Requirements. Reproduce the listing below exactly, minus its pictures.

● ● ●

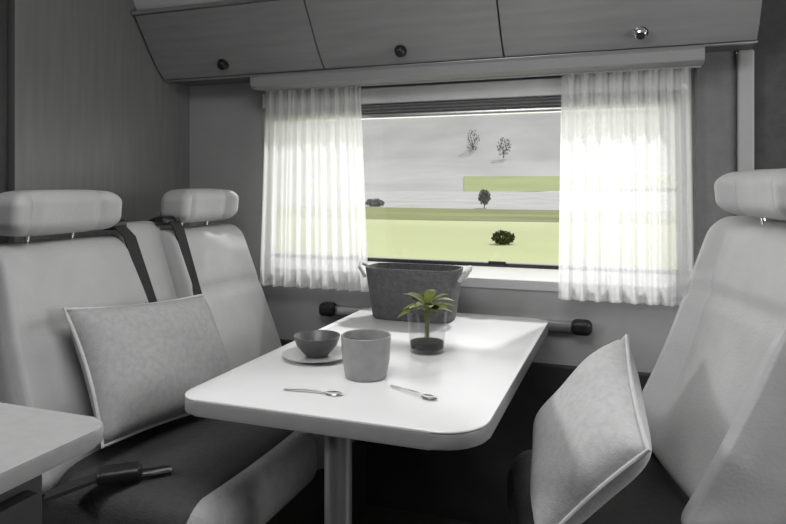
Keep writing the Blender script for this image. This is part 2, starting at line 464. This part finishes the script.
def backrest_bm(yc, w0, w1, z0, z1, th, sp, bol=.028):
    """Tapered upholstered back: w0 wide below, w1 above, side bolsters, leaning along sp(z)."""
    H = z1 - z0
    def dfm(v):
        t = (v.z + H / 2) / H
        w = w0 + (w1 - w0) * max(0, min(1, t)) ** 1.6
        y = v.y * w
        side = abs(v.y) * 2
        if v.x > 0:
            v.x += bol * max(0, side - .55) / .45 * (1 - .4 * t) * (1 if side < .98 else .6)
            v.x += .02 * math.exp(-((t - .28) / .2) ** 2) * (1 - side ** 2)
            v.x -= .010 * math.exp(-((t - .62) / .03) ** 2) * (1 if side < .9 else .3)
        z = v.z + z0 + H / 2
        return Vector((sp(z) - th / 2 + v.x, yc + y, z))
    return rbox(bmesh.new(), (th, 1.0, H), .045, dfm, None, 5, 22)
def headrest_bm(yc, w, z0, z1, th, xf, wing=.03):
    H = z1 - z0
    def dfm(v):
        side = abs(v.y) / (w / 2)
        if v.x > 0: v.x += wing * side ** 3 - .008 * (1 - side ** 2) - .011 * math.exp(-((side - .62) / .07) ** 2)
        v.z *= 1 - .20 * min(1, side) ** 4
        v.x += .10 * v.z
        return v
    return rbox(bmesh.new(), (th, w, H), .036, dfm, Matrix.Translation((xf - th / 2, yc, (z0 + z1) / 2)), 5, 30)
for yc, near in ((1.29, True), (1.885, False)):
    b = backrest_bm(yc, .50 if near else .42, .40, .48, 1.005, .13, spine)
    br = obj('backrest', b, M['leather'], bench)
    hr = obj('headrest', headrest_bm(yc, .345 if near else .315, 1.022, 1.138, .10, -1.352), M['leather'], bench)
    for s in (-.07, .07):
        tb = bmesh.new(); tube(tb, [(-1.43, yc + s, .96), (-1.415, yc + s, 1.06)], .006, 10); obj('post', tb, M['chrome'], hr)
# centre panel between the backs, belts either side
def dfc(v):
    z = v.z + .76; return Vector((spine(z) - .075 + v.x, 1.622 + v.y * (1.06 - .10 * (z - .48)), z))
obj('centre_panel', rbox(bmesh.new(), (.08, .19, .55), .03, dfc), M['leather'], bench)
for ya, yb, nm in ((1.505, 1.52, 0), (1.728, 1.715, 1)):
    pts = [(-1.50, ya - .05 * (1 - nm), 1.02), (-1.43, ya - .03 * (1 - nm), 1.045), (-1.375, ya - .02 * (1 - nm), 1.03)] + [(spine(z) + .012, ya + (yb - ya) * (1.0 - z) / .3, z) for z in (1.0, .93, .86, .79, .72, .65, .58)]
    b = bmesh.new(); strap(b, pts, (0, 1, 0), .046, .004); sb = obj('seat_belt', b, M['belt'], bench)
    obj('belt_guide', rbox(bmesh.new(), (.04, .07, .03), .012, None, Matrix.Translation((-1.40, ya - .015, 1.035)), 3, 3), M['black'], sb)
# buckle on the near seat
bu = thing('seat_belt_buckle', 'black seat belt buckle with chrome tongue lying on the dark bench seat', 'buckle', (-1.02, 1.10, .515), R(40))
obj('stalk', strap(bmesh.new(), [(-.14, -.0, -.005), (-.05, 0, .018), (-.03, 0, .022)], (0, 1, 0), .04, .008), M['belt'], bu, local=True)
obj('housing', rbox(bmesh.new(), (.09, .05, .028), .011, None, Matrix.Translation((0, 0, .022)), 3, 4), M['black'], bu, local=True)
obj('tongue', newbox((.045, -.015, .014), (.105, .015, .019), .002), M['chrome'], bu, local=True)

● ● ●

Output for this exercise.
Keep writing the Blender script for this image. This is part 2, starting at line 464. This part finishes the script.
def backrest_bm(yc, w0, w1, z0, z1, th, sp, bol=.028):
    """Tapered upholstered back: w0 wide below, w1 above, side bolsters, leaning along sp(z)."""
    H = z1 - z0
    def dfm(v):
        t = (v.z + H / 2) / H
        w = w0 + (w1 - w0) * max(0, min(1, t)) ** 1.6
        y = v.y * w
        side = abs(v.y) * 2
        if v.x > 0:
            v.x += bol * max(0, side - .55) / .45 * (1 - .4 * t) * (1 if side < .98 else .6)
            v.x += .02 * math.exp(-((t - .28) / .2) ** 2) * (1 - side ** 2)
            v.x -= .010 * math.exp(-((t - .62) / .03) ** 2) * (1 if side < .9 else .3)
        z = v.z + z0 + H / 2
        return Vector((sp(z) - th / 2 + v.x, yc + y, z))
    return rbox(bmesh.new(), (th, 1.0, H), .045, dfm, None, 5, 22)
def headrest_bm(yc, w, z0, z1, th, xf, wing=.03):
    H = z1 - z0
    def dfm(v):
        side = abs(v.y) / (w / 2)
        if v.x > 0: v.x += wing * side ** 3 - .008 * (1 - side ** 2) - .011 * math.exp(-((side - .62) / .07) ** 2)
        v.z *= 1 - .20 * min(1, side) ** 4
        v.x += .10 * v.z
        return v
    return rbox(bmesh.new(), (th, w, H), .036, dfm, Matrix.Translation((xf - th / 2, yc, (z0 + z1) / 2)), 5, 30)
for yc, near in ((1.29, True), (1.885, False)):
    b = backrest_bm(yc, .50 if near else .42, .40, .48, 1.005, .13, spine)
    br = obj('backrest', b, M['leather'], bench)
    hr = obj('headrest', headrest_bm(yc, .345 if near else .315, 1.022, 1.138, .10, -1.352), M['leather'], bench)
    for s in (-.07, .07):
        tb = bmesh.new(); tube(tb, [(-1.43, yc + s, .96), (-1.415, yc + s, 1.06)], .006, 10); obj('post', tb, M['chrome'], hr)
# centre panel between the backs, belts either side
def dfc(v):
    z = v.z + .76; return Vector((spine(z) - .075 + v.x, 1.622 + v.y * (1.06 - .10 * (z - .48)), z))
obj('centre_panel', rbox(bmesh.new(), (.08, .19, .55), .03, dfc), M['leather'], bench)
for ya, yb, nm in ((1.505, 1.52, 0), (1.728, 1.715, 1)):
    pts = [(-1.50, ya - .05 * (1 - nm), 1.02), (-1.43, ya - .03 * (1 - nm), 1.045), (-1.375, ya - .02 * (1 - nm), 1.03)] + [(spine(z) + .012, ya + (yb - ya) * (1.0 - z) / .3, z) for z in (1.0, .93, .86, .79, .72, .65, .58)]
    b = bmesh.new(); strap(b, pts, (0, 1, 0), .046, .004); sb = obj('seat_belt', b, M['belt'], bench)
    obj('belt_guide', rbox(bmesh.new(), (.04, .07, .03), .012, None, Matrix.Translation((-1.40, ya - .015, 1.035)), 3, 3), M['black'], sb)
# buckle on the near seat
bu = thing('seat_belt_buckle', 'black seat belt buckle with chrome tongue lying on the dark bench seat', 'buckle', (-1.02, 1.10, .515), R(40))
obj('stalk', strap(bmesh.new(), [(-.14, -.0, -.005), (-.05, 0, .018), (-.03, 0, .022)], (0, 1, 0), .04, .008), M['belt'], bu, local=True)
obj('housing', rbox(bmesh.new(), (.09, .05, .028), .011, None, Matrix.Translation((0, 0, .022)), 3, 4), M['black'], bu, local=True)
obj('tongue', newbox((.045, -.015, .014), (.105, .015, .019), .002), M['chrome'], bu, local=True)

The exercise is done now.